Extracted data:
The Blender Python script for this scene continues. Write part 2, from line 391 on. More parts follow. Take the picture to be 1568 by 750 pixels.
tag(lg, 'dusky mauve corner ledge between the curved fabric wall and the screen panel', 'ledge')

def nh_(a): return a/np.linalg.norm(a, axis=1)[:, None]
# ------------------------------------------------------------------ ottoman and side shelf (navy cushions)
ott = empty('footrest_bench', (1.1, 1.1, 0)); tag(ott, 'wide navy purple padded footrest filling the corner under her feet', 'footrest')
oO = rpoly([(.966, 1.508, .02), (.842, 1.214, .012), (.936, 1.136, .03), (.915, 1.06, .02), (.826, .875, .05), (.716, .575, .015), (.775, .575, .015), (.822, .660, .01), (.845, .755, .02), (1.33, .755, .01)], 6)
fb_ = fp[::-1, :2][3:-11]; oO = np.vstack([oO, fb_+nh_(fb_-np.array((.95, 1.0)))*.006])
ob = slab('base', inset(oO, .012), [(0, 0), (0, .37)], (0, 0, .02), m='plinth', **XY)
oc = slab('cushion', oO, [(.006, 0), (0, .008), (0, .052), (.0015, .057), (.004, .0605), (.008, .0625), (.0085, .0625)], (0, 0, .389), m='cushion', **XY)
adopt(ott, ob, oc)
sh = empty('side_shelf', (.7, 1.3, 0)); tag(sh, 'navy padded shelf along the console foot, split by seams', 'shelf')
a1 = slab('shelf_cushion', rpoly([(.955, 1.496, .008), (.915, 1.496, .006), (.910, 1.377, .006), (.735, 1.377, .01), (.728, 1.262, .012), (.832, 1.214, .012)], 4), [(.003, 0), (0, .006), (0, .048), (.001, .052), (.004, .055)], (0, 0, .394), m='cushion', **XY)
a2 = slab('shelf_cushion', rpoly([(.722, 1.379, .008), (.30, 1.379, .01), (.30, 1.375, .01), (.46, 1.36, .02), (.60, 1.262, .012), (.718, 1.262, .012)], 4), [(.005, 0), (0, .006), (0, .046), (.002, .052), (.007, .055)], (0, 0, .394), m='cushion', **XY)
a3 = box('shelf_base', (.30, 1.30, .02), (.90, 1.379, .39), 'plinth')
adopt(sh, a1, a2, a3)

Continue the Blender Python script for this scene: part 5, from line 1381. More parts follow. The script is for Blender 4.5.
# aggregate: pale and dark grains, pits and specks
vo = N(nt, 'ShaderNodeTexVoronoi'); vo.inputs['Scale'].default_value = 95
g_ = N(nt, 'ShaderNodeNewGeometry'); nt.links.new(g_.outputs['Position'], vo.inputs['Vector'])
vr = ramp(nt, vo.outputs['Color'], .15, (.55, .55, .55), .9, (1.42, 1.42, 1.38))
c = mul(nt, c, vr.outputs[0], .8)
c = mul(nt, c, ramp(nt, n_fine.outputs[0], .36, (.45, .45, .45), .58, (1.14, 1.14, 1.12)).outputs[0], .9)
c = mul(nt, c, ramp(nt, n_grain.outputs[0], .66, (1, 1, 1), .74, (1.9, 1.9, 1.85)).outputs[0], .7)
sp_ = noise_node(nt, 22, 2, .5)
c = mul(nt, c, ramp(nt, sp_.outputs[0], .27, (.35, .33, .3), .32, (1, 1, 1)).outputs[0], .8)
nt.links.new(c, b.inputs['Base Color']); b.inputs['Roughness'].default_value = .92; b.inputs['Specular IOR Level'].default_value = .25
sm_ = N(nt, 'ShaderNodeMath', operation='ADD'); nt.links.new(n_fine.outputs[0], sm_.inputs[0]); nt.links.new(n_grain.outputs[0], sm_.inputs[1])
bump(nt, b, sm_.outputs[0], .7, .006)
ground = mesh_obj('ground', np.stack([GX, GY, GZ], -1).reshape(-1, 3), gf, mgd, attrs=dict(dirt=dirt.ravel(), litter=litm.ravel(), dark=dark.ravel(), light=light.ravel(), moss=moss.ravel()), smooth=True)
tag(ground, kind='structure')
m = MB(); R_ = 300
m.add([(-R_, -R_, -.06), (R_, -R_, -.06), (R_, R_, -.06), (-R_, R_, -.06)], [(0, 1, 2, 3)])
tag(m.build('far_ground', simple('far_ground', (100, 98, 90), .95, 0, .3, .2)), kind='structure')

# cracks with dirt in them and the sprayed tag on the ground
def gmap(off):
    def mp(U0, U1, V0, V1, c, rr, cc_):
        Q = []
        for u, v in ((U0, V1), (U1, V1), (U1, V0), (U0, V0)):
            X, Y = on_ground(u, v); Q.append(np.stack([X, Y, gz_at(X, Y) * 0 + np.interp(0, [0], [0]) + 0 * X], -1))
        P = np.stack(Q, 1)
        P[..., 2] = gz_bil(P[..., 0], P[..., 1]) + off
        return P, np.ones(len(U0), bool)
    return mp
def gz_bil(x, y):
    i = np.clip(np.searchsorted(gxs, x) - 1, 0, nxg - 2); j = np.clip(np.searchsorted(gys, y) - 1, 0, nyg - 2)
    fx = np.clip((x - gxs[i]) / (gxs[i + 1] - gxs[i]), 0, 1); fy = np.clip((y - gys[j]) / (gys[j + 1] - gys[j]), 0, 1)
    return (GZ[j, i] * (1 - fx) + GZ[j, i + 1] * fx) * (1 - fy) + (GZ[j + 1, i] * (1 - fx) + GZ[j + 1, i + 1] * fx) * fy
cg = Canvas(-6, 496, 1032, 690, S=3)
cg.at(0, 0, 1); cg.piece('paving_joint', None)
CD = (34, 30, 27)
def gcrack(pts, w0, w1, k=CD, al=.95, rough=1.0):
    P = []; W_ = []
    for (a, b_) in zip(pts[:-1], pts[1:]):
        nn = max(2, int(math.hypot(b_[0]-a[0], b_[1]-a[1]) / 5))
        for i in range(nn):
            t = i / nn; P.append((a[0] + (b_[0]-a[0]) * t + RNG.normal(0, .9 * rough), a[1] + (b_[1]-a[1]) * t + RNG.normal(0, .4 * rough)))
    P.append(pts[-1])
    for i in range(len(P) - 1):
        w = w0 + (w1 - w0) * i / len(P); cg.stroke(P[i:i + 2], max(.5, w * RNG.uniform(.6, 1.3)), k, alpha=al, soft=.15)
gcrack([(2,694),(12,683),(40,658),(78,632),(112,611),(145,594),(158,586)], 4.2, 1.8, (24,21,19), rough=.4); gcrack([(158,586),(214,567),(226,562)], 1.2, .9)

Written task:
Stop after the line containing "tag(lg, 'dusky mauve": print exactly the lines from the start of the entries above up to it, that line included.

Exercise answer:
The Blender Python script for this scene continues. Write part 2, from line 391 on. More parts follow. Take the picture to be 1568 by 750 pixels.
tag(lg, 'dusky mauve corner ledge between the curved fabric wall and the screen panel', 'ledge')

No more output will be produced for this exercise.